We are mindful of the pressures placed upon a Family Court judge attending to domestic violence matters. The daily calendar is daunting. Many, if not most, of the hearings involve at least one pro se party, and the judge is required to participate in questioning the parties and any witnesses as well as focusing the parties on the issues to be decided. Franklin v. Sloskey, 385 N.J. Super. 534, 543 (App. Div. 2006); Peterson, supra, 374 N.J. Super. at 124. However, as we have stated, "the volume of the calendar and the need to resolve each matter as efficiently as possible, should not override the serious consequences associated with the entry of a domestic violence restraining order.... [A] defendant who violates an order issued pursuant to the Act may be charged with contempt pursuant to N.J.S.A. 2C:29-9(b), a crime of the fourth-degree" and that "a second conviction requires a minimum jail term of not less than thirty days." Chernesky, supra, 346 N.J. Super. at 40.

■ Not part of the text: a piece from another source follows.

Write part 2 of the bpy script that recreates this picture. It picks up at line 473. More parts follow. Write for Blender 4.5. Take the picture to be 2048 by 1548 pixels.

Because of the legal and familial consequences of a FRO, the trial judge must take pains in a pro se case to ensure that the rights of both parties are respected. See, Franklin, supra, 385 N.J. Super. at 543, holding that a defendant's due process rights were violated by the failure to afford her an opportunity to cross-examine the opposing party. The conduct of a domestic violence hearing must accord with the requirements of due process. See Peterson, supra, 374 N.J. Super. at 124.

We hold that defendant did not receive the due process to which he was entitled at the FRO hearing. He was not advised that he could request an adjournment to consult with an attorney and have an attorney represent him at the hearing. He was never advised of the serious consequences associated with an FRO. The court limited cross-examination, and the violation was different from the domestic violence complaint. Therefore, we conclude that there was a deficiency in the hearing requiring us to reverse and remand to the Family Part.